Bizim istediğimizde bunu önemseyenlerin neler yapabilecekleri konusunda güçbirliğine destek olmak.

Bunu önemseyenlerin kimleri bu konuda harekete geçirebileceğinin farkındalığını yaratmak ve harekete geçirmek.

Bu mücadelede hernekadar sanayileşmiş ülkelerde yaşayanlara daha çok iş düşüyorsada bizlerde karınca kararınca katkı koymak zorundayız ve bu iş esas itibari ilede yerelde başlamak zorunda.

Halka en yakın yönetim kurumları olarak belediyelerde.

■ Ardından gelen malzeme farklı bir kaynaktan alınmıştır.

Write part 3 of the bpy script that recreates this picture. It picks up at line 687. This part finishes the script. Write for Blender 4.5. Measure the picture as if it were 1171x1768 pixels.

İklim krizi bilim dünyasını, uluslararası diplomasiyi ve politik eliti bu alanda hızla harekete geçirmeye zorluyor.

Belediyeler iklim krizinin tam göbeğindeler, ama aynı zamanda çözümünde odağı onlar var, çünkü uygulamaları onlar yapıyor.

Bizim belediyelerimiz bir sonraki seçimde daha çok oy almak adına su parası bağışlayan yandaşlara menfaat sağlayan sözde kamu kurumları olarak işleyişini sürdürüp birçoğu bu nedenle batma noktasına gelirken Bugün dünyada pek çok belediye yönetimi, iklim krizi ile mücadele için yerel hizmetlerinin önemli bir bölümü bu konuya ayırmaya başladılar.

Kentlerinin iklim değişikliği eylem planlarını hazırlayıp uyguluyorlar, çizdikleri iklim-akıllı kent vizyonu ile çeşitli fırsatlar yaratıyorlar.

Biz hala asfaltlama ve çöp ile uğraşaduralım Belediyeler toplu taşıma, bisiklet ulaşımı, elektrik enerjisi ile ulaşım, yayalaşma uygulamaları ile kent içi ulaşım politikalarını geliştirerek sera gazı kaynaklı emisyonlarını azaltabilirler;

Kentlerinin sera gazı emisyon envanterini ve kentin emisyon bütçesini açık yeşil alan sistemlerini koruyabilirler ve böylece kentin iklim değişikliğinin etkilerine dayanıklılığını arttırabilirler; binalaşmada yenilenebilir enerjiyi ve enerji verimliliğini teşvik eden uygulamalar yapabilirler.

Fakat onları bunları yapması için beklemek zorundamıyız .Hayır.

Ve bize gelince İklim değişikliğine karşı topyekûn mücadele şart.

Bireysel olarak önce iklim krizini ,anlamamız, ciddiye almamız ve ben neyi nasıl değiştirebilirim, diye kendimize sormamız gerekiyor.

Tıpkı Greta'nın yaptığı gibi. Greta Thunberg geçen sene sadece ailesine ve okuluna değil, şirketlere ve hükümetlere de meydan okuyup tek başına eyleme geçtiğinde 15 yaşındaydı.

Şimdi bütün dünyada milyonlarca kişi Greta'yı izliyor.

Bireysel olarak asıl yapabileceğimiz şey bu: harekete geçmek ve hem yaşadığımız yeri hemde dünyayı değiştirmek için mücadele etmek.

Bir kere bunu yapmayı başardığımızda “BEN BU SORUNUN BÜYÜK BİR PARÇASI OLMAK İSTEMİYORUM BUNUN İÇİN BAŞKA NELER YAPABİLİRİM ” diye düşünüp, yapmanız gerekenleri de 3-5 dakikada buluyorsunuz zaten.

Ama yerinizden kımıldamadan ,harekete geçmeden, aktivist olmadan,rahatınızı bozup mücadele etmeden günlük yaşamımda ufak değişikliklerle çözüme katkıda bulunamaz mıyım diye soranlar varsa, HAYIR BULUNAMAZSINIZ.

Bugün 10-12 yaşındaki çocuklar en doğru sözleri söylüyorlar,dik duruyorlar ve en sağlam iklim aktivizmini yapıyorlar. Çünkü bu şekilde giderse bizim yaşımıza geldiklerinde yaşayacakları bir dünyanın kalmayacağının farkındalar.

O nedenle fosil yakıtlara, doğayı sınırsız biçimde tüketmeye ve kirletmeye dayalı mevcut endüstriyel düzeni hemen şimdi değiştirmek gerektiğini fark ediyorlar.

Yetişkinlerin bu netlikte düşünmeye niyetli olmadıklarını da görüyorlar.

Bizimde bir an önce bunları farkına varıp elimizi taşın altına koymamız ve onlara yardımcı olmamız gerekiyor.

Aksi takdirde çocuklarımıza çok sıcak ,torunlarmıza ondan da sıcak bir dünya bırakacağız.Buna hakkımız yok.